None of this diminishes the pastor’s devotion or her faithfulness. It simply clarifies the theological texture of the message. Sometimes believers use the same words but mean very different things. Sometimes they begin at the same verse but walk in different directions.
Romans 6 is vast enough to hold both interpretations, yet only one of them matches the heart that has come awake to the abiding life of Christ. Only one of them rests in the truth that “our old self was crucified with Him” so that “we would no longer be enslaved to sin.” Only one of them hears the echo of Galatians 2:20 and senses the living Christ rising to express Himself within us moment by moment. Only one of them recognizes that victory is not a reward for our striving but the overflow of His life.
And so we honor the pastor. We honor her sincerity. We honor her labor in the Word. At the same time, we acknowledge this simple truth: the theological stream was Reformed, the reading of Romans 6 was Calvinistic, and the approach to sanctification reflected the tone of Lordship Salvation rather than the music of Wesleyan grace or the quiet rest of the abiding life.
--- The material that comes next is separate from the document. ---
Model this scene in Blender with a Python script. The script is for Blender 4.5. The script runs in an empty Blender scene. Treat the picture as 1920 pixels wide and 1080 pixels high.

Knowing this frees the heart from confusion. It lets us appreciate what is good without forcing ourselves into a theological home that is not our own. It lets us receive what we can, while resting deeply in the stream where Christ has already met us.
For those who live in the light of the indwelling Christ, the text of Romans 6 sings a different song. It sings of union. It sings of freedom. It sings of a life not sustained by effort but expressed by grace. And it whispers again and again that sanctification is not us living for Him; it is Christ living in us, the hope of glory.
May our hearts stay anchored in that life, and may His sufficiency be the melody beneath every step we take.